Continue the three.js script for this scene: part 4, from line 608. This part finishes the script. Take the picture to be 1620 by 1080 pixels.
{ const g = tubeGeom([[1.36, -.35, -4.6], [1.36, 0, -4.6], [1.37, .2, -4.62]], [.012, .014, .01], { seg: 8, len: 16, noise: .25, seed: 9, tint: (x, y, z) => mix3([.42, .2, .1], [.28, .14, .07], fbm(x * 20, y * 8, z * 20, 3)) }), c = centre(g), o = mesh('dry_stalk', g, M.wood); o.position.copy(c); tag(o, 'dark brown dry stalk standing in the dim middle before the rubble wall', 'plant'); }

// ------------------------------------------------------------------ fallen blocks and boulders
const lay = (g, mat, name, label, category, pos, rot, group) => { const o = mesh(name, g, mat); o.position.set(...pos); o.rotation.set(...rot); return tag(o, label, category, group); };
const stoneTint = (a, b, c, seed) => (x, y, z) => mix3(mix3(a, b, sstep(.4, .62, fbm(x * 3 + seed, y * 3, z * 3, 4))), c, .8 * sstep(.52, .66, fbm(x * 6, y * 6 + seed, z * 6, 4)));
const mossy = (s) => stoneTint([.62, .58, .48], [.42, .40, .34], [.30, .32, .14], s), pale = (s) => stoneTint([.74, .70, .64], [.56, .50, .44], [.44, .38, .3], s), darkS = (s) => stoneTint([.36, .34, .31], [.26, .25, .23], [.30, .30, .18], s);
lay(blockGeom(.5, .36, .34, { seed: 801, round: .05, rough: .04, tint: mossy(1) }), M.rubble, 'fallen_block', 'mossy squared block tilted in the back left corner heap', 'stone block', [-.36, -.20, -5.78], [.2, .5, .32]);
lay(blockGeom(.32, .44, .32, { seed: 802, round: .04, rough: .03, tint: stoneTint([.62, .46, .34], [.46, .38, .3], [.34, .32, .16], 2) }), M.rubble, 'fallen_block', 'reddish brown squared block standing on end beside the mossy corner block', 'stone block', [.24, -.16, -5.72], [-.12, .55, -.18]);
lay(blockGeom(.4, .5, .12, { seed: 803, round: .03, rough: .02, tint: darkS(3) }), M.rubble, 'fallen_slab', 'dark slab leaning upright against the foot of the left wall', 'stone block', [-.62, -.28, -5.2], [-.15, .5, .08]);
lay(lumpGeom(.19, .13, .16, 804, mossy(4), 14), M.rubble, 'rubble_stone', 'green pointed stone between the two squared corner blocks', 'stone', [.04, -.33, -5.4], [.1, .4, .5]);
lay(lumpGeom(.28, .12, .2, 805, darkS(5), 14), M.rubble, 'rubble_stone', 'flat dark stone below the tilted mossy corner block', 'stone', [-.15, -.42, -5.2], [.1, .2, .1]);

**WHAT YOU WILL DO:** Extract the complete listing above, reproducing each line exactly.

**CORRECT ANSWER:**
Continue the three.js script for this scene: part 4, from line 608. This part finishes the script. Take the picture to be 1620 by 1080 pixels.
{ const g = tubeGeom([[1.36, -.35, -4.6], [1.36, 0, -4.6], [1.37, .2, -4.62]], [.012, .014, .01], { seg: 8, len: 16, noise: .25, seed: 9, tint: (x, y, z) => mix3([.42, .2, .1], [.28, .14, .07], fbm(x * 20, y * 8, z * 20, 3)) }), c = centre(g), o = mesh('dry_stalk', g, M.wood); o.position.copy(c); tag(o, 'dark brown dry stalk standing in the dim middle before the rubble wall', 'plant'); }

// ------------------------------------------------------------------ fallen blocks and boulders
const lay = (g, mat, name, label, category, pos, rot, group) => { const o = mesh(name, g, mat); o.position.set(...pos); o.rotation.set(...rot); return tag(o, label, category, group); };
const stoneTint = (a, b, c, seed) => (x, y, z) => mix3(mix3(a, b, sstep(.4, .62, fbm(x * 3 + seed, y * 3, z * 3, 4))), c, .8 * sstep(.52, .66, fbm(x * 6, y * 6 + seed, z * 6, 4)));
const mossy = (s) => stoneTint([.62, .58, .48], [.42, .40, .34], [.30, .32, .14], s), pale = (s) => stoneTint([.74, .70, .64], [.56, .50, .44], [.44, .38, .3], s), darkS = (s) => stoneTint([.36, .34, .31], [.26, .25, .23], [.30, .30, .18], s);
lay(blockGeom(.5, .36, .34, { seed: 801, round: .05, rough: .04, tint: mossy(1) }), M.rubble, 'fallen_block', 'mossy squared block tilted in the back left corner heap', 'stone block', [-.36, -.20, -5.78], [.2, .5, .32]);
lay(blockGeom(.32, .44, .32, { seed: 802, round: .04, rough: .03, tint: stoneTint([.62, .46, .34], [.46, .38, .3], [.34, .32, .16], 2) }), M.rubble, 'fallen_block', 'reddish brown squared block standing on end beside the mossy corner block', 'stone block', [.24, -.16, -5.72], [-.12, .55, -.18]);
lay(blockGeom(.4, .5, .12, { seed: 803, round: .03, rough: .02, tint: darkS(3) }), M.rubble, 'fallen_slab', 'dark slab leaning upright against the foot of the left wall', 'stone block', [-.62, -.28, -5.2], [-.15, .5, .08]);
lay(lumpGeom(.19, .13, .16, 804, mossy(4), 14), M.rubble, 'rubble_stone', 'green pointed stone between the two squared corner blocks', 'stone', [.04, -.33, -5.4], [.1, .4, .5]);
lay(lumpGeom(.28, .12, .2, 805, darkS(5), 14), M.rubble, 'rubble_stone', 'flat dark stone below the tilted mossy corner block', 'stone', [-.15, -.42, -5.2], [.1, .2, .1]);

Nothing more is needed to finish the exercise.